SRAM: Black is the new Red and white is the new Apex


Let’s assume you really care about the colour of your road bike components. Yes, yes…you’re not one of those people, but we’re talking about a purely hypothetical situation at the moment in which you pretend that you’re not the hardboiled road rider who’d ride a lawnchair balanced on a pair of hula hoops if necessary. You couldn’t give a rat’s ass what you’re bike looks like, nor what Boonen’s bike looks like. You‘re beyond aesthetics, but right now I need to talk about colour ways and coordinating like a nancy. Maybe you should skip this post. Still reading? Yes, your interest is strictly academic, of course.


SRAM & colour: What the hell? A few years ago SRAM created a flagship road component group, and in a move that still has their marketing people hi-five’ing each other, they named it “Red”….brilliant…it sounds like it could be the new fragrance from Dior or whatnot.

Then after a sponsored rider wins the Tour with their bits on his bike, they come out with a yellow-accented limited edition version of their Red…’cause you know, yellow=Tour de France. You can still buy red Red, but for a limited time and a dash more money you can buy a yellow Red….it’s not really yellow though (thank god), it’s mainly all black with yellow logos and no red whatsoever. Next SRAM introduces black Red, which is no more black like the Limited Edition yellow but does have a little red.

Now the model name “Red” seems like not such a good idea. Well, they needed to call it something I guess, and SRAM didn’t want to tap into old Sachs names like New Success.

NEXT UP!: SRAM’s entry level group Apex will be available in a white colour way for 2012….it won’t replace the current black Apex nor is it a special edition “Albino Apex”. Actually, the white Apex looks pretty good to me. Unfortunately, I don’t have any photos I can post, or at least I haven’t been able to steal any yet.

BTW, SRAM’s 2x10 philosophy for mtb drivetrains didn’t win over every product manager in the industry, so look forward to some 3x10 SRAM offroad options next year. But as for you roadies out there who are looking for a triple options…none for you.


I read somewhere on another blog that Campy announced new color options right before they debuted electronic shifting, so maybe come July, SRAM will be showing off an electric group and the goofy colorway announcements this spring are just to keep the press flames going.

Also, I have to step up and praise the Apex group.

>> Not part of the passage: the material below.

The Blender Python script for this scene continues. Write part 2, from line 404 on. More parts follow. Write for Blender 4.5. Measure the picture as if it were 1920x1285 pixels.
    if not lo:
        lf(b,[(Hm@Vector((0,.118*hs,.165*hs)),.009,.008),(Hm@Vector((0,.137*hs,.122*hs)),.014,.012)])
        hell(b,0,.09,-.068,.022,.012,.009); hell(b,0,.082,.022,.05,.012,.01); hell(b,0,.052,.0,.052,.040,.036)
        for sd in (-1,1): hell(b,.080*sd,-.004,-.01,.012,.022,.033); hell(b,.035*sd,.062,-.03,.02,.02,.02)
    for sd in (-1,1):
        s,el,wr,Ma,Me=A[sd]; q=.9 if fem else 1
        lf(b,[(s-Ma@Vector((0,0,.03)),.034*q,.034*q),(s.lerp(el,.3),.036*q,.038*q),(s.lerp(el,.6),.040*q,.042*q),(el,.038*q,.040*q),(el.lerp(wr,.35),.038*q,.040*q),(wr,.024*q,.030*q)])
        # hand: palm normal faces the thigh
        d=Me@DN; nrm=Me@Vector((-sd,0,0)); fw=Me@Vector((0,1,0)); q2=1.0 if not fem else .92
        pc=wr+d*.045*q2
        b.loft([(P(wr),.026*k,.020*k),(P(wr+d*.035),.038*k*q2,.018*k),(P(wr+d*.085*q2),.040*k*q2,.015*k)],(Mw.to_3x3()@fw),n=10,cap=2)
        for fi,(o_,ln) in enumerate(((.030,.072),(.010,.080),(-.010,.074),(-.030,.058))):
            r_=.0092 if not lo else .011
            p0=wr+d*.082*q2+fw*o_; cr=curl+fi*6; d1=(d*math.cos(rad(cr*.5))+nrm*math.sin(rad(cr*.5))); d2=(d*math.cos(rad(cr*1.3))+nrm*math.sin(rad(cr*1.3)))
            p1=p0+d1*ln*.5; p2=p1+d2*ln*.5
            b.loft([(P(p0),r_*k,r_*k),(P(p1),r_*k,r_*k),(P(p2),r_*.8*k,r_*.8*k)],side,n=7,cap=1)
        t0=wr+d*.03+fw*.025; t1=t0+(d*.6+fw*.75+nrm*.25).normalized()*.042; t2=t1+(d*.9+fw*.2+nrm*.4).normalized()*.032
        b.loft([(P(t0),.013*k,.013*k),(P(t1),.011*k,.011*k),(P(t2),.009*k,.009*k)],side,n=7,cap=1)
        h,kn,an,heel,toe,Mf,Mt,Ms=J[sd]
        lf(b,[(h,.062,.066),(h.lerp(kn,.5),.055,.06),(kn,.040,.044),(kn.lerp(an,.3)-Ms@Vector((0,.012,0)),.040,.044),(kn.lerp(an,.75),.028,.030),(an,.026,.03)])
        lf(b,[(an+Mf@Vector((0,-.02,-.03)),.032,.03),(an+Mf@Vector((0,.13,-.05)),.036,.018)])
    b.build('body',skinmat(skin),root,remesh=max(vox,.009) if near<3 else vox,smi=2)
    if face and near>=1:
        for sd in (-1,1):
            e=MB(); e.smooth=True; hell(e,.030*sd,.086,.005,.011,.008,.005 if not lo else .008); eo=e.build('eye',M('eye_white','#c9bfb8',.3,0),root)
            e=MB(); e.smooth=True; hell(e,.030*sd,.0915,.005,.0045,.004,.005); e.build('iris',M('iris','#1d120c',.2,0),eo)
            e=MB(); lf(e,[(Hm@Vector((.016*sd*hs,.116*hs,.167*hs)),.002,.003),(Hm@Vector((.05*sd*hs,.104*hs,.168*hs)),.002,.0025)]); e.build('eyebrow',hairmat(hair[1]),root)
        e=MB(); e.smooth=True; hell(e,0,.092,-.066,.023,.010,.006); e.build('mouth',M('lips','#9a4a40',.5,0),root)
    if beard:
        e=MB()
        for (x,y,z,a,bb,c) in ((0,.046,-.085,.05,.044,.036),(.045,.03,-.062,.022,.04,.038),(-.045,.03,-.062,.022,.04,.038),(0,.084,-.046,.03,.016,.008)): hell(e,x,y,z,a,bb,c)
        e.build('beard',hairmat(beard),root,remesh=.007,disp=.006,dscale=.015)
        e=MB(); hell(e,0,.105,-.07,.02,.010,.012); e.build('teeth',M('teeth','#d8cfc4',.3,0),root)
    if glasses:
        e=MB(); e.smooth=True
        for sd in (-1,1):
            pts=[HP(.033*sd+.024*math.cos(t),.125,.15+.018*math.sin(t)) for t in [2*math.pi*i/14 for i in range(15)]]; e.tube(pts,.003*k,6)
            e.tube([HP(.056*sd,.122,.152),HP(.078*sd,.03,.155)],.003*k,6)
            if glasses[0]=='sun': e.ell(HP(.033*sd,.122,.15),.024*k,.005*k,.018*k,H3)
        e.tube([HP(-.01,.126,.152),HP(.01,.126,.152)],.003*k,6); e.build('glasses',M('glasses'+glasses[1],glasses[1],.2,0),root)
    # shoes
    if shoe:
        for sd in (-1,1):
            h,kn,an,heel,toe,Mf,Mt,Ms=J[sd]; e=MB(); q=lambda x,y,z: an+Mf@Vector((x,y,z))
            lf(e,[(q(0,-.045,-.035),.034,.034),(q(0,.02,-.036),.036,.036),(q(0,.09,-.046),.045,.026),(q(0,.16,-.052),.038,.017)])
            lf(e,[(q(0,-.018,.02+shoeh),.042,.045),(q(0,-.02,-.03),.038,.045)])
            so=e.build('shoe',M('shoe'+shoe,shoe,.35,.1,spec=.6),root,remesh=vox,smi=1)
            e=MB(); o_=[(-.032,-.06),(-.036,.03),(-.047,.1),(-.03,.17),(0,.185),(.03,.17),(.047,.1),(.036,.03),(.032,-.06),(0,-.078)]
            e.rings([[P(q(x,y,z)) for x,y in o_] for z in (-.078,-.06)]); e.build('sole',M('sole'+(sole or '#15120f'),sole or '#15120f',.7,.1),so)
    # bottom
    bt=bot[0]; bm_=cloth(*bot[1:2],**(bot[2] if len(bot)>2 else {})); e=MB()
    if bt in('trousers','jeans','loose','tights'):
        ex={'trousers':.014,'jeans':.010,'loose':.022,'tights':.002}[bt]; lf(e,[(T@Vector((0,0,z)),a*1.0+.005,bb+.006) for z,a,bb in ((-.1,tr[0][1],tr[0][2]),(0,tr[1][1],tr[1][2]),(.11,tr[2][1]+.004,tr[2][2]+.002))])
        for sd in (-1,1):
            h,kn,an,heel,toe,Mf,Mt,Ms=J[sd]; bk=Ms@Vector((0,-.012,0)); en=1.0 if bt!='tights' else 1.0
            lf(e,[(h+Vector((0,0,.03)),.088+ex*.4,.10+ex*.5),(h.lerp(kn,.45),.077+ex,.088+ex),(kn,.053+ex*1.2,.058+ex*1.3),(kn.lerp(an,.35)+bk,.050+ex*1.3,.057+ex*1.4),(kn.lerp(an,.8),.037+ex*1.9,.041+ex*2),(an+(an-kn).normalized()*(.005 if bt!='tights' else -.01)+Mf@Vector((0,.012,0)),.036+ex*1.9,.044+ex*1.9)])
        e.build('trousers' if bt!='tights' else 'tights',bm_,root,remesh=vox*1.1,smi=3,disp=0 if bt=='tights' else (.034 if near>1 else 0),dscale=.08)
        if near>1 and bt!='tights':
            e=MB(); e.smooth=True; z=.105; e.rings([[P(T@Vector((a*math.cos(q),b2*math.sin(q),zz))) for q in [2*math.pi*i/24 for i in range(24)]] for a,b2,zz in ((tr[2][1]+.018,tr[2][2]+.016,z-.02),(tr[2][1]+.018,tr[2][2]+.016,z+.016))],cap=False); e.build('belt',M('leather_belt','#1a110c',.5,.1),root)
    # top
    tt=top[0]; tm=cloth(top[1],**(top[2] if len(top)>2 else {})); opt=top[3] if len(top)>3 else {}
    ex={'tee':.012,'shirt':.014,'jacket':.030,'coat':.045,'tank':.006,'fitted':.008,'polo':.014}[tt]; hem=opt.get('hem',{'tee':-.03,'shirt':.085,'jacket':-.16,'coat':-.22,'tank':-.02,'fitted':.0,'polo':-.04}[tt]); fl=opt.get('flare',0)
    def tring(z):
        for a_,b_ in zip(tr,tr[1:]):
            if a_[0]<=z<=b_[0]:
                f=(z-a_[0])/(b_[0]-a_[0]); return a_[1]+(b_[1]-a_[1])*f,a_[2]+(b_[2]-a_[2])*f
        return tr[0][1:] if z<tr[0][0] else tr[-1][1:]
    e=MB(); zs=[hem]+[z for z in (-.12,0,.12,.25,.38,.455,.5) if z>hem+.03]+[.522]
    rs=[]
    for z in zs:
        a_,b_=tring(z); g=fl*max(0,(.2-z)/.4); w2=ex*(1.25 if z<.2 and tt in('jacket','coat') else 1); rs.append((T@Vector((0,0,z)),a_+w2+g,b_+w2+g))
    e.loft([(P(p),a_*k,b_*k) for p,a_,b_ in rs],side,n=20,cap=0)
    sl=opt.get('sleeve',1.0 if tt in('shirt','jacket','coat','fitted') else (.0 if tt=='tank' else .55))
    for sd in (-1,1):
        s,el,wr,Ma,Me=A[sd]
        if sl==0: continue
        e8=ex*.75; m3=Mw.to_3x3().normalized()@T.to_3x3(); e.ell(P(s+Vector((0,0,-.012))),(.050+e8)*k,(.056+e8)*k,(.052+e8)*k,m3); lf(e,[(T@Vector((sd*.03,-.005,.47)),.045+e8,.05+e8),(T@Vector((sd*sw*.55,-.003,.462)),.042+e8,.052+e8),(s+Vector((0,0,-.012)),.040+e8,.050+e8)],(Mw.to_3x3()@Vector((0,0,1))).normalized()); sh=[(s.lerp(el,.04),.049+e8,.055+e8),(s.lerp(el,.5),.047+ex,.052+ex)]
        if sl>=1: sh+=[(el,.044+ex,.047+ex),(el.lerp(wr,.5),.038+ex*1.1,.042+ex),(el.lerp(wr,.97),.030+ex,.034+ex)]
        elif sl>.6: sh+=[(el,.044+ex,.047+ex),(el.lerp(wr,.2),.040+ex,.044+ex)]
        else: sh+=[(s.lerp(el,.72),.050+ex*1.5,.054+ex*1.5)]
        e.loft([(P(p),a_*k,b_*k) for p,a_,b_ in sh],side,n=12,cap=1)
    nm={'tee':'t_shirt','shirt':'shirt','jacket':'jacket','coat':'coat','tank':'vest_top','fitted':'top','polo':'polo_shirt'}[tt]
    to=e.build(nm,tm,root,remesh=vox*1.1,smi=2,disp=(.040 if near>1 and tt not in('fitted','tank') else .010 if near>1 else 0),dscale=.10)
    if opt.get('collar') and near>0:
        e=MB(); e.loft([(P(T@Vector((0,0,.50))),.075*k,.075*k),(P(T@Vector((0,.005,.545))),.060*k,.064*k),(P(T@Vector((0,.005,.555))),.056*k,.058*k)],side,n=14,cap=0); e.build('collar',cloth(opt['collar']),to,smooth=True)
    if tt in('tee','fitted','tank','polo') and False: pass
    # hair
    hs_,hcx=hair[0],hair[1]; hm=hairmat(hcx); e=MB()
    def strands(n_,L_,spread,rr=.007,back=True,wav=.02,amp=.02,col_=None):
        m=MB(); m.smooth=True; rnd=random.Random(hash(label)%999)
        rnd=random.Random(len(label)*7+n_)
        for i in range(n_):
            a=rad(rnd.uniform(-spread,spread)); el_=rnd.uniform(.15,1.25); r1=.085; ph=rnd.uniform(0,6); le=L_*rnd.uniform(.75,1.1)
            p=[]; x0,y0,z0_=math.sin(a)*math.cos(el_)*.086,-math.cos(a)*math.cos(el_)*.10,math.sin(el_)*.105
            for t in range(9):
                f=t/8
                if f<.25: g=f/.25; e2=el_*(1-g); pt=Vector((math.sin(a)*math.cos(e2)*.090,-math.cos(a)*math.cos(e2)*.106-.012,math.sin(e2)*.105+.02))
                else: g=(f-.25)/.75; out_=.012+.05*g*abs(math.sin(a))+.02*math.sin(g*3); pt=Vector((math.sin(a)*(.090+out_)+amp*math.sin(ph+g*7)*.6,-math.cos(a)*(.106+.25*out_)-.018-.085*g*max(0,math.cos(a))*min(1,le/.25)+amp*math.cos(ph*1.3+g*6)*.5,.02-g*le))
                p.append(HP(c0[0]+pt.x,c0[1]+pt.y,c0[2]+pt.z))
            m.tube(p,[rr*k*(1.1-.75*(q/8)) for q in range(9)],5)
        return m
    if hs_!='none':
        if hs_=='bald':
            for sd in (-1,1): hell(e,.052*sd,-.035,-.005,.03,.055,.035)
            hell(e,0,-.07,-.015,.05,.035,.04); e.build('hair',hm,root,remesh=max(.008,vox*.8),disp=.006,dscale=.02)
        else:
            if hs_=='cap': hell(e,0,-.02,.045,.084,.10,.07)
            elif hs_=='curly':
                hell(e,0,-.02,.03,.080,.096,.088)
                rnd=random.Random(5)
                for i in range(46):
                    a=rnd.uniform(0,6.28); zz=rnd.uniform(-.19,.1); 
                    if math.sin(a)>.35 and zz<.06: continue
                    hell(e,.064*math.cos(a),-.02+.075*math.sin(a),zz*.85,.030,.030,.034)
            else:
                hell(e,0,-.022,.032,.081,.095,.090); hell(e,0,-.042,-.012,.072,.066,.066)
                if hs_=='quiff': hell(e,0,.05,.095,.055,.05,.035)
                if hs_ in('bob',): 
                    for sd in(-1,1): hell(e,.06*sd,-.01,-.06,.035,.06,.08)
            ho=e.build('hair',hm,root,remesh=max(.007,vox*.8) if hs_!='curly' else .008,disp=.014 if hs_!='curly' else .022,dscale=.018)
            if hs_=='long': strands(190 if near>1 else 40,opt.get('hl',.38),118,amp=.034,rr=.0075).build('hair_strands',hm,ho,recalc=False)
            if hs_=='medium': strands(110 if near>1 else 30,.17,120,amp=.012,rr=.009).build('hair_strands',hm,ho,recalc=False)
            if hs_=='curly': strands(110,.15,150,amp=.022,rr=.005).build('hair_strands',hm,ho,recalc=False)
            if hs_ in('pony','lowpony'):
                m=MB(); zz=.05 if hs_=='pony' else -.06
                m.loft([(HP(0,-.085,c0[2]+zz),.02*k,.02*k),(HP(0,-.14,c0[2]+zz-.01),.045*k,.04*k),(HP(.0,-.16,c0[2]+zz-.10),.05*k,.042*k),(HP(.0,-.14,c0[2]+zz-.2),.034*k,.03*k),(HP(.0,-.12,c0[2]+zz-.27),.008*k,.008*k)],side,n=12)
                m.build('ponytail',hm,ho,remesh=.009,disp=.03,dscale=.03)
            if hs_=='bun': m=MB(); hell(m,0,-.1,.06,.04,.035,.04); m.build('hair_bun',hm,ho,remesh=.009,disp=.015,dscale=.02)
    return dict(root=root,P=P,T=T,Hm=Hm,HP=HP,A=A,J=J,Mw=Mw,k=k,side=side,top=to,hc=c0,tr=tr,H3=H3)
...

I recently swapped out a full SRAM Force kitted bike’s rear derailleur for an apex one and changed my 11-28 to the apex’s 11-32 and having that one extra super low gear is a game changer for tough dirt climbs. I was surprised the $80 shifter felt almost identical to the $200 one it replaced. It didn’t add too much weight and the added range really comes in handy on long hilly days or relaxed spinning recovery rides when I don’t want to go crazy on climbs.

I also ran some numbers on Sheldon Brown’s gear calculator and if you run a compact upfront and you fully cross-chain a 11-32 rear, the 50-32 combo is almost exactly the same as most road race setups’ lowest gear, a 39-25. I’ve found that on climbs with less than 10% of grade I never have to leave the big ring with the apex rear. It’s kind of a weird handy thing to know.

I’m running Red shifters with 11-36 and X.9 rear derailleur on my CX/commuter.  It shifts sooooo smooth.  The Apex rear derailleur isn’t rated for the 36 cog, and experience has shown me that you can’t cheat SRAM’s rated max cog size like you can with Shimano.  The X.9 is like Rival-level or so; after initial installation, I haven’t touched it in 4 months. 

I’m so impressed by the SRAM shifting across the line.  I still favour Shimano brakes and cranks, but I’m totally down with SRAM shifters.